*Problem requirements:* Copy out each line of the data holding "script".

*Working data:*
......
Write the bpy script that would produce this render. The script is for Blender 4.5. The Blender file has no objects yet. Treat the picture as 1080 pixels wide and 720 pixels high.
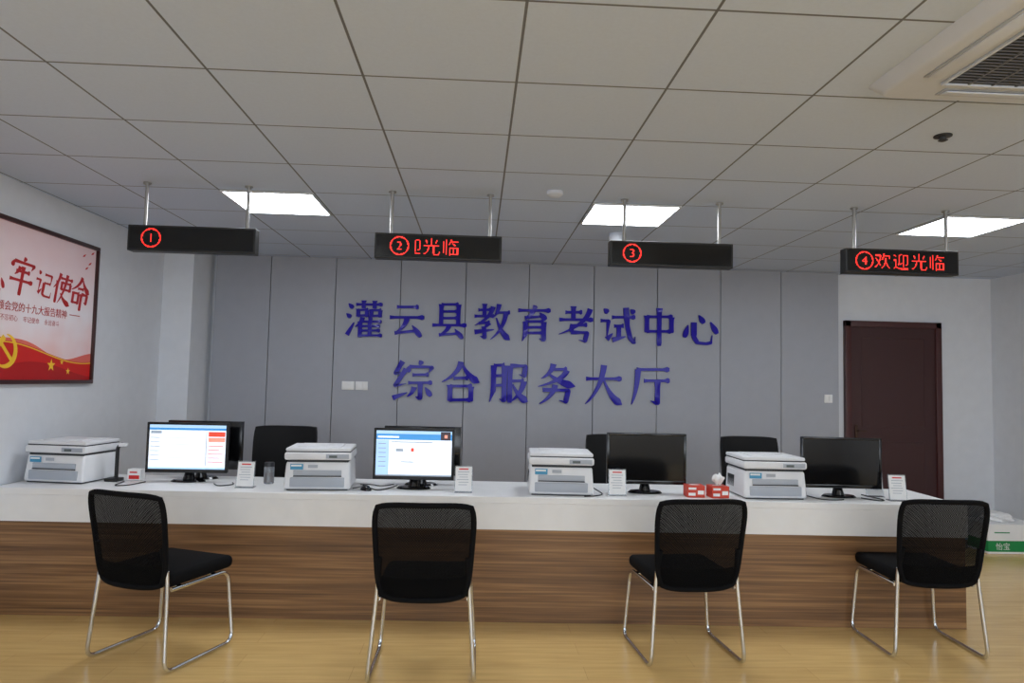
......
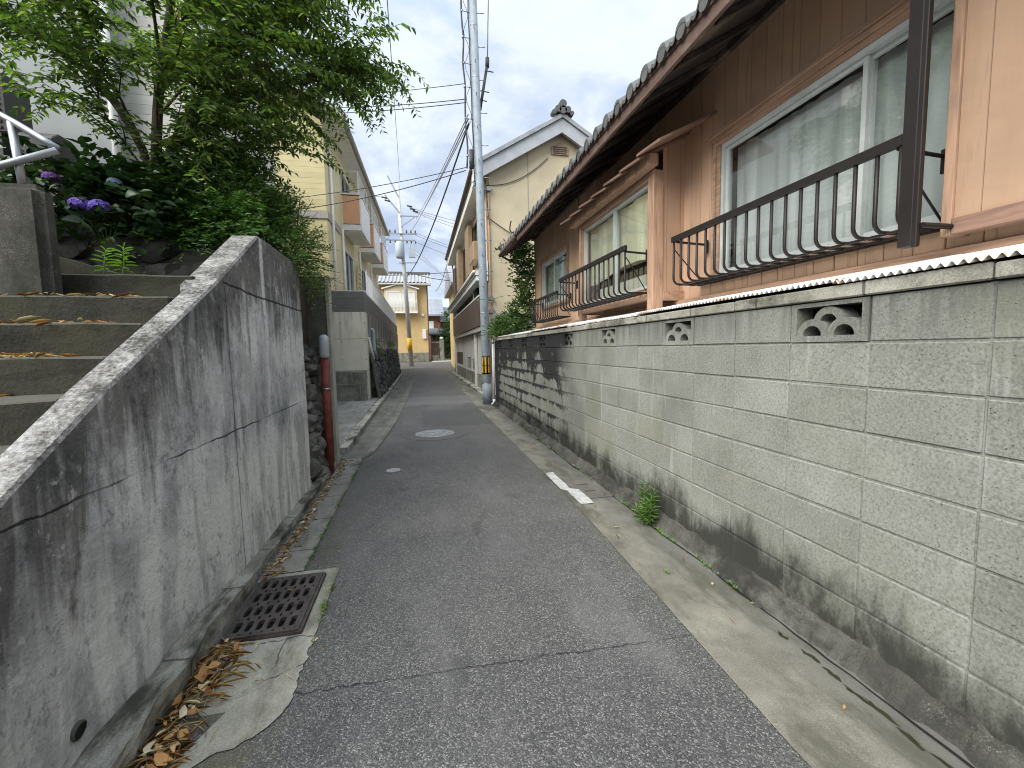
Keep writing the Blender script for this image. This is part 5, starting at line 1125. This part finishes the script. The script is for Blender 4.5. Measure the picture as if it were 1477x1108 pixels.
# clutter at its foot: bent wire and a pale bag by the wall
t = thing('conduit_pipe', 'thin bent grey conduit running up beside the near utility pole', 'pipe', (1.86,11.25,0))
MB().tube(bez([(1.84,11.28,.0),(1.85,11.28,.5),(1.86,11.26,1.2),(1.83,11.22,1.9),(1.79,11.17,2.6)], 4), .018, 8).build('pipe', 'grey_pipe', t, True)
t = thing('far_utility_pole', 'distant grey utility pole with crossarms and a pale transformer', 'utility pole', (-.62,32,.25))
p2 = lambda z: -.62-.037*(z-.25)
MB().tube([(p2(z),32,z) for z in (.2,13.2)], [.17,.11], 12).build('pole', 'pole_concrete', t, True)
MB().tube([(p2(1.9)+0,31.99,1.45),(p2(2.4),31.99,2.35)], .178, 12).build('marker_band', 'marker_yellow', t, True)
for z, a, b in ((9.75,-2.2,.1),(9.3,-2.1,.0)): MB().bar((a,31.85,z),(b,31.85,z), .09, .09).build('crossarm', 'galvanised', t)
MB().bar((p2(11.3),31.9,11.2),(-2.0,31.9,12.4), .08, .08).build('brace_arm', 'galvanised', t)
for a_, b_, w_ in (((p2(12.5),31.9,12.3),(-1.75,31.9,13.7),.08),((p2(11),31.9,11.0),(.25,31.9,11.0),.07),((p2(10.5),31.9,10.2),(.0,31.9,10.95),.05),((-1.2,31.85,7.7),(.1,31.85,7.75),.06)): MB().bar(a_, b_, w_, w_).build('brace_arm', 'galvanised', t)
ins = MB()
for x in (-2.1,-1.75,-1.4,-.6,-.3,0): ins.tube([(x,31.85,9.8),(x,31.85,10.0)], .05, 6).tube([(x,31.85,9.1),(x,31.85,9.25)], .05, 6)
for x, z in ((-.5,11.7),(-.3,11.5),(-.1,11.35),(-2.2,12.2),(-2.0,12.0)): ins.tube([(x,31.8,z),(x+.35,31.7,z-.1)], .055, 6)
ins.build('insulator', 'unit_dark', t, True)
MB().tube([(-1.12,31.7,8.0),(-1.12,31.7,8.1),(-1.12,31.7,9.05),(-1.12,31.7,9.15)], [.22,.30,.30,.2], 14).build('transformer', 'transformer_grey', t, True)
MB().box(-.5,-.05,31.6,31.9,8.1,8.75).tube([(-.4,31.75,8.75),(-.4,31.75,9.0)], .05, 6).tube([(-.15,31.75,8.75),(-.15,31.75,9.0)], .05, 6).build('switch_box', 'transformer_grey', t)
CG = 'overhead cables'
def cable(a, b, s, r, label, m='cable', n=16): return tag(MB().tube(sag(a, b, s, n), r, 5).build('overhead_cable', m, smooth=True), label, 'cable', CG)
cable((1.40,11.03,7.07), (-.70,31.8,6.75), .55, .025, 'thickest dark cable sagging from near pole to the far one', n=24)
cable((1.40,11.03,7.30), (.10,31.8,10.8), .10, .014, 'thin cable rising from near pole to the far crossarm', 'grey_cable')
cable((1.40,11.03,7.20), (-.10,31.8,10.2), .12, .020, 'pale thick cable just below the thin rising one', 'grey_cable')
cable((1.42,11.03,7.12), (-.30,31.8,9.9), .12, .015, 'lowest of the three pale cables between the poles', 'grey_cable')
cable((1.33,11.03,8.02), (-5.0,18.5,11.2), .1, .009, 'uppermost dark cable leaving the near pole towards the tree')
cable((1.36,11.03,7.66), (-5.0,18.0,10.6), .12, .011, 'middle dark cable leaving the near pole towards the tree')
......
*Solution to this problem:*
Write the bpy script that would produce this render. The script is for Blender 4.5. The Blender file has no objects yet. Treat the picture as 1080 pixels wide and 720 pixels high.
Keep writing the Blender script for this image. This is part 5, starting at line 1125. This part finishes the script. The script is for Blender 4.5. Measure the picture as if it were 1477x1108 pixels.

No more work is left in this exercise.